Most of my former students ask that question when I run into them—even in e-mails after they find me through Google. “Don’t be disappointed if I don’t remember,” I replied. “It bothers me that I can’t, but I’ve taught thousands.”
“You were my seventh-grade English teacher at Alvarado Intermediate in the early 80s.” He turned to the older woman. “Mom, I want you to meet Mr. Lofthouse. I hated him in seventh grade. He was the hardest teacher I had—but I wouldn’t be here if it wasn’t for him.”
“I remember,” she said. “You never stopped complaining. I thought about having you transferred to another teacher, but decided against it.”

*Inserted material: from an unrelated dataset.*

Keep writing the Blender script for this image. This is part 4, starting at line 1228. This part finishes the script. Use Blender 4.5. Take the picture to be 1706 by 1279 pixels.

My former student said, “I was the only student in my freshman-comp class at Cal Poly who knew what the professor was asking us to write for our first college essay. The reason I knew what he wanted was because all of the book reports and essays Mr. Lofthouse had us write.
“Those were the hardest assignments I did before high school graduation. No other teacher demanded that kind of work from us, and I hated him for it.” He held out his hand. “Thank you for being such a hard-ass.”
We shook hands, and his grip was firm—just right. “You taught us how to shake hands too,” he said.
Wow! How about some fireworks to celebrate?